I think the reason I don’t hate this stuff on macOS as much is because most of the changes are iOS-ification, and I use iOS so I somewhat intuitively know how to navigate the changes.


>macOS has felt “feature complete” to me for years now. >Microsoft does this by slapping new UIs on top of old every damn release

This OS upgrade looks like it's mostly slapping new UIs on top of old, so I'm not sure this is "doing it right".


Microsoft keeps the old UI. At least Apple replaces it.


One of the last macOS versions had - click the mouse in the lower right corner and notes pop up. That's a new OS feature, really? I mean, I haven't really thought about it, but what's left for desktop OSes these days that they need to produce new releases every year.

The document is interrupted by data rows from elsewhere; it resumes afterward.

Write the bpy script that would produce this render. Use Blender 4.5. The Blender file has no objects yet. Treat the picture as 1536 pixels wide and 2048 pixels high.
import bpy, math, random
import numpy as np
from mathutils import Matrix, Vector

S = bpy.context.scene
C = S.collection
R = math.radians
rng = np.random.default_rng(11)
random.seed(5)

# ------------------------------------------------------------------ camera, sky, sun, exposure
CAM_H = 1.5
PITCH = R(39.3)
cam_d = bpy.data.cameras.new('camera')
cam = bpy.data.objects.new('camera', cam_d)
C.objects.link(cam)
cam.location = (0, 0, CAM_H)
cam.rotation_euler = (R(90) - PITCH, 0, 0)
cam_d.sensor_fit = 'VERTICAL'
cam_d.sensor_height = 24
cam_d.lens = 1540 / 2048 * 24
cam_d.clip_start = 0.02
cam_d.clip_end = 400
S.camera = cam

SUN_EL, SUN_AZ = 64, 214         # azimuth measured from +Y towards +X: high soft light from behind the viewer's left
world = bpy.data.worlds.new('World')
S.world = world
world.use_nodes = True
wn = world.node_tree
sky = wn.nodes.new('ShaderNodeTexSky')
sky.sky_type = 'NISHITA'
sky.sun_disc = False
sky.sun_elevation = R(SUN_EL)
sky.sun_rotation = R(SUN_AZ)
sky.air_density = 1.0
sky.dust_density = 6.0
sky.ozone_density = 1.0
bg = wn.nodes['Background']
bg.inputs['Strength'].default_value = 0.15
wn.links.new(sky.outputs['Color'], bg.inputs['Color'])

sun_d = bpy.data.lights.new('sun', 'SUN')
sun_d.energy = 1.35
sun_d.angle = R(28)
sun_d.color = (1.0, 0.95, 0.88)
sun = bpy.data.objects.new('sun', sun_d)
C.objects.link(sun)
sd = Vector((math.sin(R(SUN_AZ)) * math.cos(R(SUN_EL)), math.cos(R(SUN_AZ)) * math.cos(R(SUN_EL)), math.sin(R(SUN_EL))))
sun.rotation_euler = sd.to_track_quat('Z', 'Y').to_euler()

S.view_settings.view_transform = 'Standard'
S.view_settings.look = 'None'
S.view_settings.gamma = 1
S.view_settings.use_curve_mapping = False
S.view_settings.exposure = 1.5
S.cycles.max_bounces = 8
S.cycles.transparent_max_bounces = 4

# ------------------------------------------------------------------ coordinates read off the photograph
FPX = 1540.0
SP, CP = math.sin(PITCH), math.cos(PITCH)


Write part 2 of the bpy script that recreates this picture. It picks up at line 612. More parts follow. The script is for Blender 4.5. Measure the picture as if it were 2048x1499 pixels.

You should see the dismal state of innovation in 'innovation is dead' comments!


The new screen savers were bumped up the priority queue because Apple has a bunch of QD-OLED computers coming next year and they're worried about burn-in.


Got a source for that?


This is not the first macOS release (well, maybe the first one where they called it "macOS") where the headline feature involved screens and widgets.


I look forward to them removing all this functionality in four or five years, and then reintroducing it as a stunning new innovation in another four or five years after that.


Adobe has been famous for this annoying behavior for over a decade. Remove some cool features only to reintroduce them, sometimes years later, as a breakthrough. Annoying, but it didn't prevent them from quietly innovating.


it's pretty much for putting a new wallpaper on the yearly hardware iterations so as to differentiate them.